LAUSR

Abstract An enhanced sol-gel combustion method was used to synthesize different porous Sc3+-doped Li3V2-xScx(PO4)3/C (x = 0.00, 0.05, 0.10 and 0.15) compounds. The substitution of Sc3+ into the V3+ sites of Li3V2-xScx(PO4)3/C expands the lattice volume along with the enlargement of Li+ diffusion channel, which is beneficial for Li+ transportation and ionic conductivity improvement. Besides, the Sc3+ doping content exhibits a great impact on the morphology of Li3V2-xScx(PO4)3/C composite. The pristine Li3V2(PO4)3/C are constituted of porous particles and nanorods, and the ratio of nanorods to particles can be controlled by adjusting the amount of Sc3+ doping since the ratio of nanorods to particles decreases with increasing Sc3+ doping content.
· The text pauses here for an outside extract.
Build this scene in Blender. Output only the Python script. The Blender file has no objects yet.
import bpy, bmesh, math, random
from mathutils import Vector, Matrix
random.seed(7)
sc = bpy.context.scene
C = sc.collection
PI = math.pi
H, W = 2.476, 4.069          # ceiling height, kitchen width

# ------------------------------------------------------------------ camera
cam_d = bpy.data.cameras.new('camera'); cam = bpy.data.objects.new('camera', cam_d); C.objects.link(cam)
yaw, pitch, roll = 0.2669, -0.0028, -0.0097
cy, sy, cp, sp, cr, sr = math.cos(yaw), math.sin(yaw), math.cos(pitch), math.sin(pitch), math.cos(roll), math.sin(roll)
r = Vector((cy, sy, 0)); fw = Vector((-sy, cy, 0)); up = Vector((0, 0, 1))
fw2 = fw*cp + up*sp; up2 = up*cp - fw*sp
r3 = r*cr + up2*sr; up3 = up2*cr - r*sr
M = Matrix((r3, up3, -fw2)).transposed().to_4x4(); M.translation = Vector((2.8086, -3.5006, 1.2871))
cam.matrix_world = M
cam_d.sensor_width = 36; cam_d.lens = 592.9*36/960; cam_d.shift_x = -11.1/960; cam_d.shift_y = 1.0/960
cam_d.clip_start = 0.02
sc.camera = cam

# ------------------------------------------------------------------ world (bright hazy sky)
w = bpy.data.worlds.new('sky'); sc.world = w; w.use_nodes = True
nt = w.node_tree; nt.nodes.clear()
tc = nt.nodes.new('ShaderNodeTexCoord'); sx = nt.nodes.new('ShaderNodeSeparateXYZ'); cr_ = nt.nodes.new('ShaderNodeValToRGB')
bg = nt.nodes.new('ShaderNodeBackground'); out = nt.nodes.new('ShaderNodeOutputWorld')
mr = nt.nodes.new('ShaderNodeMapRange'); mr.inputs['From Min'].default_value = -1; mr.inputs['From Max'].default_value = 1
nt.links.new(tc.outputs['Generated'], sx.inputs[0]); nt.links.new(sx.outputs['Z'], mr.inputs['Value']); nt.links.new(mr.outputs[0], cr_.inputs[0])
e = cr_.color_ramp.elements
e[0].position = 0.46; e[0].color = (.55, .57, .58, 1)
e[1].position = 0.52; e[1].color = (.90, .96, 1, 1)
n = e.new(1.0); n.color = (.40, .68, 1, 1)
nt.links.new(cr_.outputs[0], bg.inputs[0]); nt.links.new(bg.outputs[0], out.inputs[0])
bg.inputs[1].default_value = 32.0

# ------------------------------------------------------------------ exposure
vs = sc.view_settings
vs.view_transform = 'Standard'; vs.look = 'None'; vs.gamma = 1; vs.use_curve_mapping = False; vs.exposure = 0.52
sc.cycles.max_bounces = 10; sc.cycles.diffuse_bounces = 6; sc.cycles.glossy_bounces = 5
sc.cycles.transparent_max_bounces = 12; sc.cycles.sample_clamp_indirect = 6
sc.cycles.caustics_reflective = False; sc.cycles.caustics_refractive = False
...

When Sc3+ doping content increases to a certain level (x = 0.15, Li3V1.85Sc0.15(PO4)3/C), the nanorods are hardly seen. Li3V1.90Sc0.10(PO4)3/C with higher tapped density, better reversibility, smaller resistance and larger Li+ diffusion coefficient demonstrates outstanding rate performance and cyclic stability, together with high specific discharge capacities of 130.2 and 92.9 mAh g−1 at 0.5 and 20 C, respectively. Furthermore, a superior specific discharge capacity of 85.8 mAh g−1 was retained at 20 C following 1000 cycles. Overall, a novel approach for the preparation of high-performance Li3V2-xScx(PO4)3/C cathodes with different morphologies for lithium-ion batteries is provided.